A full Bench (three judges) has now ordered that consumers in this municipality could pay Eskom directly for the power they used. The court also gave the municipality six months to draw up a new settlement to pay off its R3.5 billion debt.

Eskom has been battling since 2018 for this municipality to pay its debts.

Emfuleni is paid by the consumers, but it is not paying its debts to Eskom.

Eskom turned to court to hold the municipality and its municipal manager in contempt of the full court’s November 2018 order.

Eskom successfully argued that end-users in Emfuleni should pay Eskom directly, with Eskom then paying Emfuleni’s portion back to it. Eskom also complained that the municipality refused to adhere to the load shedding schedules.

Judge Selby Baqwa, who wrote the judgment, commented on Eskom being hampered in providing services to the rest of the country as Emfuleni did not comply with requests to regulate electricity as part of load shedding.

“When Eskom needs to shed the load, it requests Emfuleni to do so. Emfuleni responds that it is not in a position to do so as it lacks the capacity to switch off the power. The effect of a municipality failing or refusing to co-operate with Eskom to ensure load shedding poses a potential collapse of the entire national grid. The threat, says Eskom, is a national blackout.”

Judge Baqwa said it was regrettable when the courts become preoccupied with cases which in terms of the Constitution ought to be resolved by state organs. “There seems to be an unwillingness, ineptitude, lack of capacity or inability to engage meaningfully to bring about effective solutions to disputes concerning the provision of/or payment for electricity.

“The judiciary has also had to deal with cases of omnipresent rampant corruption and maladministration. When the issues become deadlocked, the regrettable consequence is that it is citizens and businesses that suffer the inevitable failures with regard to delivery of basic services such as water and electricity,” he said.

The judge added that the situation had manifested itself in a long-running dispute between Eskom and numerous municipalities such as Emfuleni, alleged not to be paying Eskom for the bulk electricity it supplies to it.

Judge Baqwa said this matter was not only about Emfuleni’s failures to pass on Eskom’s portion of electricity bills, but also about the failures of organs of state to act in terms of the Constitution which obliges all spheres of government “to make every reasonable effort to settle the dispute by means of mechanisms and procedures provided for that purpose”.
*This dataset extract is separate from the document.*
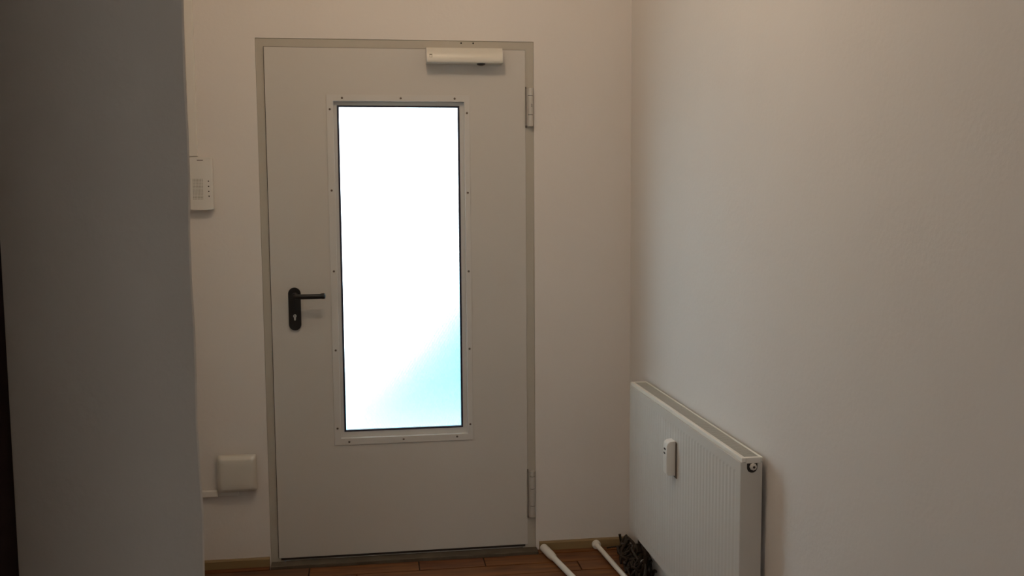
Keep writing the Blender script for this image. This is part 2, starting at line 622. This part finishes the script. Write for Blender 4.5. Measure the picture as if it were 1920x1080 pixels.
# tiny numeral stamped on the upper hinge: 2
txt = bpy.data.curves.new('hinge_numeral', 'FONT')
txt.body = '2'
txt.size = .014
txt.extrude = .0006
txt.align_x = 'CENTER'
to = bpy.data.objects.new('hinge_numeral', txt)
C.objects.link(to)
dg = bpy.context.evaluated_depsgraph_get()
me = bpy.data.meshes.new_from_object(to.evaluated_get(dg))
bpy.data.objects.remove(to)
num = bpy.data.objects.new('stamped_numeral', me)
me.materials.clear(); me.materials.append(M['dark'])
C.objects.link(num)
num.parent = h1
num.location = (hx + .003, hy - hr - .0001, 1.762)
num.rotation_euler = (math.radians(90), 0, 0)

# ---------------------------------------------------------------- outside the door: landing and painted stair wall
struct('trim_3', B(-3, 4, .24, 5, -.2, -.02), M['outside_floor'], 'blue-grey landing floor outside the door')
struct('trim_4', extrude_poly(bmesh.new(), [(.05, -.02), (1.02, 1.04), (1.70, 2.1), (4, 2.1), (4, -.02)], lambda u, v, t: (u, t, v), 2.3, 2.5), M['outside_wall'], 'blue-green painted stair parapet outside the door')

# ---------------------------------------------------------------- unseen window added to fill the near room with daylight
wn = empty('fill_window_1', (-.75, -7.08, .9))
tag(wn, 'added white window behind the viewer, giving fill light', kind='structure')
bm = ring(bmesh.new(), (-1.4, .0, .9, 2.45), (-1.34, -.06, .96, 2.39), -7.14, -7.08)
box(bm, -.72, -.68, -7.14, -7.08, .96, 2.39)
obj('fill_window_frame', bm, M['plastic'], wn)
bm = bmesh.new()
bm.faces.new([bm.verts.new(p) for p in ((-1.42, -6.993, .86), (.02, -6.993, .86), (.02, -6.993, 2.48), (-1.42, -6.993, 2.48))])
obj('fill_roller_blind', bm, M['fill_blind'], wn)  # added to soften and warm the daylight coming in here
obj('fill_blind_roller', cyl(bmesh.new(), (-1.43, -6.975, 2.50), (.03, -6.975, 2.50), .022), M['plastic'], wn, smooth=True)

# dark brown door leaf standing open at the left end of the pier
d2 = empty('door_2', (-.21, PY, 0))
tag(d2, 'dark brown wooden door edge at the left border of the picture', kind='structure')
obj('leaf', B(-.2285, -.1865, PY - .80, PY - .004, .012, 2.02), M['brown'], d2, bevel=.002)
obj('lever', lathe(bmesh.new(), (-.1865, PY - .74, 1.05), (1, 0, 0), [(0, .024), (.006, .024), (.008, .010), (.045, .010), (.052, .013), (.058, .008)], 16), M['hinge'], d2, smooth=True)

# ---------------------------------------------------------------- intercom
def rbox(bm_name, x0, x1, yb, yf, z0, z1, m, parent, bev, segs=4):
    return obj(bm_name, B(x0, x1, yf, yb, z0, z1), m, parent, bevel=bev, segs=segs)
ic = empty('intercom', (-.203, 0, 1.379))
tag(ic, 'white wall intercom with speaker grille and four small dark marks left of the door', 'intercom')
def curved_body():
    # front view: concave lower edge; side: shallow dome
    x0, x1, z0, z1 = -.2475, -.1640, 1.3790, 1.5720
    bm = bmesh.new()
    pts = []
    n = 14
    for i in range(n + 1):
        t = i / n
        pts.append((x0 + (x1 - x0) * t, z0 - .004 * math.sin(math.pi * t) * 0 + .0 - .0035 * (2 * t - 1) ** 2 * -1 - .0035))
    pts += [(x1, z1 - .012), (x1 - .002, z1 - .005), (x1 - .006, z1 - .001), (x1 - .012, z1), (x0 + .012, z1), (x0 + .006, z1 - .001), (x0 + .002, z1 - .005), (x0, z1 - .012)]
    extrude_poly(bm, pts, lambda u, v, t: (u, t, v), 0, -.032)
    return bm
body = obj('housing', curved_body(), M['plastic'], ic, bevel=.004, segs=3)
# speaker slots
bm = bmesh.new()
gx0, gx1, gz0, gz1 = -.2330, -.2010, 1.4180, 1.4900
for i in range(7):
    for j in range(15):
        cx = gx0 + (gx1 - gx0) * i / 6
        cz = gz0 + (gz1 - gz0) * j / 14
        box(bm, cx - .0017, cx + .0017, -.0324, -.0315, cz - .0013, cz + .0013)
g = obj('speaker_grille', bm, M['grille'], ic)
for z in (1.483, 1.464, 1.4455):
    obj('button_mark', cyl(bmesh.new(), (-.1785, -.0315, z), (-.1785, -.0328, z), .0023, n=12), M['dark'], ic)
bm = bmesh.new()
extrude_poly(bm, [(-.1808, 1.4300), (-.1752, 1.4300), (-.1765, 1.4265), (-.1780, 1.4235), (-.1795, 1.4265)], lambda u, v, t: (u, t, v), -.0315, -.0328)
tag(obj('button_mark', bm, M['dark'], ic), 'pointed lowest mark')
obj('emblem', B(-.2170, -.1955, -.0325, -.0315, 1.5585, 1.5610), M['screw'], ic)

# cable trunking above the intercom
t = obj('cable_trunking', B(-.248, -.2165, -.014, 0, 1.5745, CEIL), M['plastic'], None, bevel=.002)
tag(t, 'narrow vertical white cable trunking rising from the intercom', 'trunking')

# junction box and its trunking
jb = empty('junction_box', (-.112, 0, .303))
tag(jb, 'square off-white wall box with rounded corners low beside the door', 'junction box')
obj('base', B(-.186, -.042, -.020, 0, .306, .446), M['boxplastic'], jb, bevel=.008, segs=4)
bm = bmesh.new()
# domed cover
def loop(ins, y):
    x0, x1, z0, z1 = -.188 + ins, -.040 - ins, .304 + ins, .448 - ins
    r = max(.014 - ins * .3, .004)
    pts = []
    for cx, cz, a0 in ((x1 - r, z1 - r, 0), (x0 + r, z1 - r, 90), (x0 + r, z0 + r, 180), (x1 - r, z0 + r, 270)):
        for i in range(6):
            a = math.radians(a0 + 90 * i / 5)
            pts.append(bm.verts.new((cx + r * math.cos(a), y, cz + r * math.sin(a))))
    return pts
L = [loop(0, -.018), loop(.001, -.025), loop(.005, -.031), loop(.013, -.0385), loop(.018, -.0405), loop(.040, -.041)]
for a, b in zip(L, L[1:]):
    for i in range(len(a)):
        j = (i + 1) % len(a)
        bm.faces.new((a[i], a[j], b[j], b[i]))
bm.faces.new(L[-1])
bm.faces.new(L[0][::-1])
obj('cover', bm, M['boxplastic'], jb, smooth=True)
t = obj('cable_trunking', B((-.30, -.1885, -.018, 0, .286, .311), (-.1885, -.112, -.016, 0, .2865, .3035)), M['plastic'], None, bevel=.003)
tag(t, 'short horizontal white cable trunking running left from the low wall box', 'trunking')

# ---------------------------------------------------------------- radiator
RX, RYF, RYN, RZT, RZB = 1.3535, -.270, -1.3466, .7273, .161
RB = 1.4150
rad = empty('radiator', (RX + .03, (RYF + RYN) / 2, RZB))
tag(rad, 'white ribbed panel radiator with a grille top on the right wall', 'radiator')
def ribbed(x, sgn, ztop, zbot):
    """vertical ribs pressed into a sheet; returns a thick sheet"""
    bm = bmesh.new()
    pitch = .0262
    ys = []
    m0 = .030
    L = RYF - RYN
    ys.append((0, 0))
    ys.append((m0 - .006, 0))
    k = m0
    while k + pitch < L - m0 + .001:
        for a, d in ((0, 0), (.006, 1), (.0125, 1), (.0185, 0)):
            ys.append((k + a, d))
        k += pitch
    ys.append((L - m0 + .004, 0))
    ys.append((L, 0))
    zs = [(ztop, 0), (ztop - .028, 0), (ztop - .036, 1), (zbot + .034, 1), (zbot + .026, 0), (zbot, 0)]
    dep = .0014
    grid = []
    for z, e in zs:
        grid.append([bm.verts.new((x + sgn * dep * e * d, RYN + q, z)) for q, d in ys])
    for a, b in zip(grid, grid[1:]):
        for i in range(len(a) - 1):
            bm.faces.new((a[i], a[i + 1], b[i + 1], b[i]))
    # close into a slab
    xb = x + sgn * .009
    back = [bm.verts.new((xb, yy, zz)) for yy, zz in ((RYN, ztop), (RYF, ztop), (RYF, zbot), (RYN, zbot))]
    bm.faces.new(back)
    bm.faces.new(grid[0] + [back[1], back[0]])
    bm.faces.new(grid[-1][::-1] + [back[3], back[2]])
    bm.faces.new([g[0] for g in grid] + [back[3], back[0]])
    bm.faces.new([g[-1] for g in grid][::-1] + [back[1], back[2]])
    return bm
obj('front_panel', ribbed(RX, 1, RZT - .0135, RZB), M['rad'], rad)
obj('back_panel', ribbed(RB, -1, RZT - .016, RZB + .004), M['rad'], rad)
# convector fins between the sheets
bm = bmesh.new()
k = RYN + .03
while k < RYF - .03:
    box(bm, RX + .0095, RB - .0095, k, k + .0008, RZB + .05, RZT - .05)
    k += .017
tag(obj('convector_fins', bm, M['rad'], rad), kind='stuff')
# top cover: frame, front lip and slats
bm = bmesh.new()
x0, x1 = RX + .0030, RB + .001
yn, yf_ = RYN - .003, RYF + .003
box(bm, x0, x0 + .0115, yn, yf_, RZT - .013, RZT)
box(bm, x1 - .006, x1, yn, yf_, RZT - .013, RZT)
box(bm, x0 + .0115, x1 - .006, yn, yn + .012, RZT - .016, RZT)
box(bm, x0 + .0115, x1 - .006, yf_ - .012, yf_, RZT - .013, RZT)
tc_ = obj('top_cover', bm, M['rod'], rad, bevel=.0015)  # paler than the panels: the lip highlight is put into the colour
bm = bmesh.new()
k = yn + .014
while k < yf_ - .014:
    box(bm, x0 + .0110, x1 - .0055, k, k + .0052, RZT - .006, RZT - .0022)
    k += .0085
box(bm, (x0 + x1) / 2 - .001, (x0 + x1) / 2 + .005, yn + .010, yf_ - .010, RZT - .008, RZT - .0055)
tag(obj('grille_slats', bm, M['radgrille'], tc_), kind='stuff')
# side covers with a notch for the plug
def side(y0, y1, notch):
    bm = bmesh.new()
    xa, xb = RX + .0005, RB - .0005
    zt, zb = RZT - .0140, RZB + .001
    pts = [(xa, zb), (xb, zb), (xb, zt)]
    if notch:
        cx, cz, r = (xa + xb) / 2 + .002, zt - .013, .0150
        pts.append((cx + r, zt))
        for i in range(13):
            t = -math.pi * i / 12
            pts.append((cx + r * math.cos(t), cz + r * math.sin(t)))
        pts.append((cx - r, zt))
    pts.append((xa, zt))
    extrude_poly(bm, pts, lambda u, v, t: (u, t, v), y0, y1)
    return bm
obj('side_cover', side(RYN - .0022, RYN + .0005, True), M['rad'], rad)
obj('side_cover', side(RYF - .0005, RYF + .0022, False), M['rad'], rad)
cx = (RX + RB) / 2 + .002
cz = RZT - .0262
obj('port_recess', cyl(bmesh.new(), (cx, RYN + .020, cz), (cx, RYN + .0012, cz), .0165, n=20), M['dark'], rad)
bm = bmesh.new()
lathe(bm, (cx + .002, RYN + .012, cz + .001), (0, -1, 0), [(0, .0085), (.012, .0085), (.014, .0100), (.019, .0095), (.0205, .0055), (.0215, .0048)], 8)
pl = obj('air_plug', bm, M['rad'], rad)
obj('plug_socket', cyl(bmesh.new(), (cx + .002, RYN - .0090, cz + .001), (cx + .002, RYN - .0101, cz + .001), .0034, n=10), M['dark'], pl)
# brackets to the wall
for yy in (RYF - .16, RYN + .16):
    obj('wall_bracket', B(RB - .004, COR, yy - .015, yy + .015, RZB + .05, RZT - .06), M['hinge'], rad)

# heat meter clipped to the front
hm = empty('heat_meter', (RX - .001, -.795, .525))
tag(hm, 'small white heat meter clipped on the front of the radiator', 'heat meter')
bm = bmesh.new()
prof = [(0, 0), (-.026, .002), (-.030, .010), (-.031, .060), (-.030, .098), (-.027, .108), (-.018, .114), (0, .115)]
extrude_poly(bm, prof, lambda u, v, t: (RX - .001 + u, t, .523 + v), -.812, -.772)
obj('housing', bm, M['plastic'], hm, bevel=.003, segs=3)
obj('plate_with_shade', B(RX - .0015, RX + .0038, -.823, -.768, .517, .633), M['screw'], hm)  # plate darkened and widened to stand in for the meter's side shadow
for k, z in enumerate((.610, .596)):
    bm = B(RX - .0328, RX - .0305, -.8015 + k * .004, -.7855 + k * .002, z - .0028, z + .0022)
    obj('display_mark', bm, M['dark'], hm)

swing(rad)
swing(hm)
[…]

Emfuleni’s financial statements and published reports before the court demonstrated Emfuleni’s inept management of its financial affairs, the judge said. Its revenue generated from electricity sales in the 2019 financial year, increased by R450 million while its equitable share from government increased by some R70m for the last three years. Emfuleni had collected R4.5 billion from electricity customers at a collection rate of about 90%.
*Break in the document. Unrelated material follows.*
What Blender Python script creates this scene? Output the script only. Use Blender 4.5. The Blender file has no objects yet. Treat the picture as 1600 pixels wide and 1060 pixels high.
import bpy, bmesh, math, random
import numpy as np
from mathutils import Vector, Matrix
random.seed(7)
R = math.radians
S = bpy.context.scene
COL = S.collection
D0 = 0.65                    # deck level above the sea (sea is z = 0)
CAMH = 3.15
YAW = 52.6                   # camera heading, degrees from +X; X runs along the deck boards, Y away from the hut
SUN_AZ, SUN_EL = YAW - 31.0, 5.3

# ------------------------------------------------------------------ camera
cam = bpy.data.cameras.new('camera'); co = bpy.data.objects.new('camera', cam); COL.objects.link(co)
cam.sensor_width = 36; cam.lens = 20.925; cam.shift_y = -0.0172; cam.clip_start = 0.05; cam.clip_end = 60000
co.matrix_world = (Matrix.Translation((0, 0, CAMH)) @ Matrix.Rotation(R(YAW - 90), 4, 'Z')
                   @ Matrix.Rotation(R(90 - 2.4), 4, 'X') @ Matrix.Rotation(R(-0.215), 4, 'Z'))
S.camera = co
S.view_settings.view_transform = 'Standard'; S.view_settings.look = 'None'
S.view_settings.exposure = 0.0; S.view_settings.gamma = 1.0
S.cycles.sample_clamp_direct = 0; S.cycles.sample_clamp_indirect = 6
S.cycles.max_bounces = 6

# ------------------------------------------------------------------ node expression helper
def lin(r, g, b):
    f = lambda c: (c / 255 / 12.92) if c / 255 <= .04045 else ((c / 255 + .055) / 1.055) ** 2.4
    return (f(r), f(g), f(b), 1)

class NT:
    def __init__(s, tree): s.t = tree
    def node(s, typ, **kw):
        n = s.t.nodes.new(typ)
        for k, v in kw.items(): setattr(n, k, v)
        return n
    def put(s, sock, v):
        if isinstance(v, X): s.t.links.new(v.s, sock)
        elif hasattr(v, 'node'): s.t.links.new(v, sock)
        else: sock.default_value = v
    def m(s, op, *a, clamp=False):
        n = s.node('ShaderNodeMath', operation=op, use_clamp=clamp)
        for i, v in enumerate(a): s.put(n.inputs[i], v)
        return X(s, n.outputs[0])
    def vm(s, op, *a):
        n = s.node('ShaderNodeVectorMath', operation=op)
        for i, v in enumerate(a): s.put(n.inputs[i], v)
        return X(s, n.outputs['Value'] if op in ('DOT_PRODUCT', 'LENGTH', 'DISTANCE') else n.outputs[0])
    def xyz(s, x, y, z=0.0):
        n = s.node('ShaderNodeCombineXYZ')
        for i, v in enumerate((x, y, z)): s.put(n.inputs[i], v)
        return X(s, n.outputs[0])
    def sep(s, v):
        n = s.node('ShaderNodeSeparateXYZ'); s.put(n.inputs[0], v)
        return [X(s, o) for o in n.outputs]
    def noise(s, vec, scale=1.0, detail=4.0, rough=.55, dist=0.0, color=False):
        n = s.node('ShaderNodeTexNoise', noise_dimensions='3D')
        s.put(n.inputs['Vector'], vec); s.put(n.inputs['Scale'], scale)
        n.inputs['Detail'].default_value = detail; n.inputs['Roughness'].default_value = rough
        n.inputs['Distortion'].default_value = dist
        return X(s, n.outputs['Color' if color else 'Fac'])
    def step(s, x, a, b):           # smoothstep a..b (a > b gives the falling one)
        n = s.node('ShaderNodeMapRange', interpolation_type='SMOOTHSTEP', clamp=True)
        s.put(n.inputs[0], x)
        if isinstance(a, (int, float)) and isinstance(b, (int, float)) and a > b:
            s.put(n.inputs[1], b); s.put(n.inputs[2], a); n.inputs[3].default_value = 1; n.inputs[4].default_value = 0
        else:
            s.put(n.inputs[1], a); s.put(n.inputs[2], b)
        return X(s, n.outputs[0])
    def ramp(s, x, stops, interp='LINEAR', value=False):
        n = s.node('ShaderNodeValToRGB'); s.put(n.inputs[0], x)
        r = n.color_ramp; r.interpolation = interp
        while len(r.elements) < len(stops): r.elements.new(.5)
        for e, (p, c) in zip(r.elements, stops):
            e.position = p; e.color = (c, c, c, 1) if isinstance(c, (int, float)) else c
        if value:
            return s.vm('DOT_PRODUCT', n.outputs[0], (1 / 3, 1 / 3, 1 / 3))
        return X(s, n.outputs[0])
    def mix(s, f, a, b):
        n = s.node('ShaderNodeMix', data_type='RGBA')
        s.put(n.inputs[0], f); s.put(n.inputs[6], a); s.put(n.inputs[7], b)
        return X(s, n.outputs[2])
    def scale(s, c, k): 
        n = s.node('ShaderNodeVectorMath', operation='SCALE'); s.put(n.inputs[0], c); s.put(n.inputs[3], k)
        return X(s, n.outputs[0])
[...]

“Sadly, though, Emfuleni’s financial statements show that its irregular expenditure amounted to R1 125 676 432 and its fruitless and wasteful expenditure to R486 097 380.”

The judge said Emfuleni was not only being mismanaged, but also failed to keep its electricity business separate from its other affairs. Nersa failed to enforce this obligation.
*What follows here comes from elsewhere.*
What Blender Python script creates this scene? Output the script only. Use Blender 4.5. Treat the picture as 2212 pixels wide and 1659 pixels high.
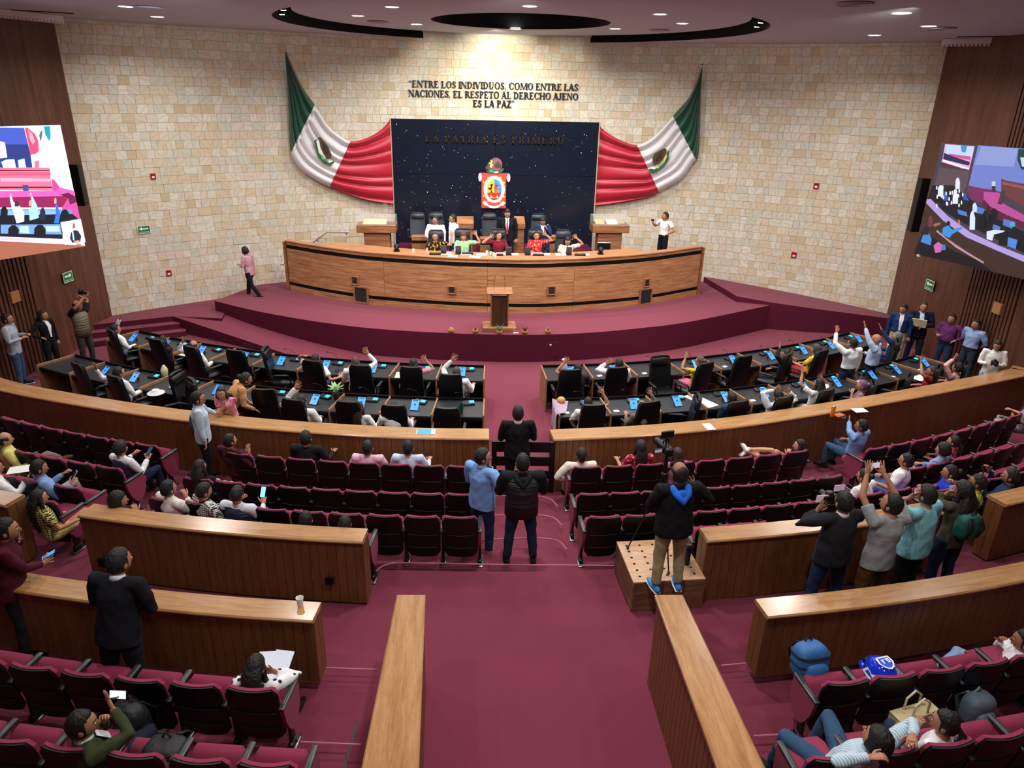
import bpy, math, random
import numpy as np
from math import sin, cos, pi, radians as rad
from mathutils import Matrix, Vector
random.seed(7); RNG = np.random.RandomState(7)
for o in list(bpy.data.objects): bpy.data.objects.remove(o)
COL = bpy.context.scene.collection
SC = bpy.context.scene
# ---------------------------------------------------------------- camera
FPX, CXP, CYP = 1550., 1106., 829.5
_D = np.array([1023-CXP, 4620-CYP, FPX]); _D /= np.linalg.norm(_D)
_A = np.array([1005-CXP, 195-CYP, FPX]); _A -= _A.dot(_D)*_D; _A /= np.linalg.norm(_A)
MW = np.array([np.cross(_A, -_D), _A, -_D])          # world = MW @ camera(x right, y down, z forward)
CAM = np.array([0., 0., 6.6])
def P(x, y, z):
    """the point of the horizontal plane at height z that is seen at pixel x, y of the photograph"""
    r = MW @ np.array([x-CXP, y-CYP, FPX]); return CAM + r*((z-CAM[2])/r[2])
def PY(x, y, Y):
    r = MW @ np.array([x-CXP, y-CYP, FPX]); return CAM + r*((Y-CAM[1])/r[1])
def PJ(p):
    v = MW.T @ (np.array(p, float)-CAM); return CXP+FPX*v[0]/v[2], CYP+FPX*v[1]/v[2], v[2]
cd = bpy.data.cameras.new('camera'); co = bpy.data.objects.new('camera', cd); COL.objects.link(co)
cd.sensor_width = 36; cd.lens = FPX/2212*36; cd.clip_end = 200
r_, d_, f_ = MW[:, 0], MW[:, 1], MW[:, 2]
co.matrix_world = Matrix(((r_[0], -d_[0], -f_[0], CAM[0]), (r_[1], -d_[1], -f_[1], CAM[1]), (r_[2], -d_[2], -f_[2], CAM[2]), (0, 0, 0, 1)))
SC.camera = co
SC.view_settings.view_transform = 'Standard'; SC.view_settings.look = 'None'
SC.view_settings.gamma = 1; SC.view_settings.use_curve_mapping = False
SC.view_settings.exposure = 0.38
# ---------------------------------------------------------------- world and lights
w = bpy.data.worlds.new('world'); SC.world = w; w.use_nodes = True
w.node_tree.nodes['Background'].inputs[0].default_value = (.62, .60, .66, 1)
w.node_tree.nodes['Background'].inputs[1].default_value = .0
def area(name, loc, power, size, col=(1, .95, .88), target=None, spread=180, shape='DISK'):
    l = bpy.data.lights.new(name, 'AREA'); l.energy = power; l.size = size; l.color = col; l.shape = shape; l.spread = rad(spread)
    o = bpy.data.objects.new(name, l); COL.objects.link(o); o.location = loc
    if target is not None:
        o.rotation_euler = (Vector(target)-Vector(loc)).to_track_quat('-Z', 'Y').to_euler()
    return o
def spot(name, loc, target, power, angle=60, blend=.6, size=.15, col=(1, .95, .86)):
    l = bpy.data.lights.new(name, 'SPOT'); l.energy = power; l.spot_size = rad(angle); l.spot_blend = blend; l.shadow_soft_size = size; l.color = col
    o = bpy.data.objects.new(name, l); COL.objects.link(o); o.location = loc
    o.rotation_euler = (Vector(target)-Vector(loc)).to_track_quat('-Z', 'Y').to_euler()
    return o
K = 1.0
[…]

“There is no dispute that Emfuleni owes Eskom. The difficulty is finding adequate language to describe the scale of the debt… In this case, the debt was R2bn when the case commenced and increased by more than R1.5bn during litigation… The real challenge in this case is the astronomical scale of debt.”

Emfuleni conceded it did not have billions to repay its debt and had been “beseeched by lack of financial discipline” and “maladministration”. Emfuleni simply said it would not be able to repay this debt.

“The scale of the debt has given rise to a state of disaster so grand that a money order will not be appropriate relief. mfuleni has yet to confront the state of the disaster it has created.”

The court ordered that Emfuleni appoint Eskom as its agent to perform all functions relating to Emfuleni’s electricity business.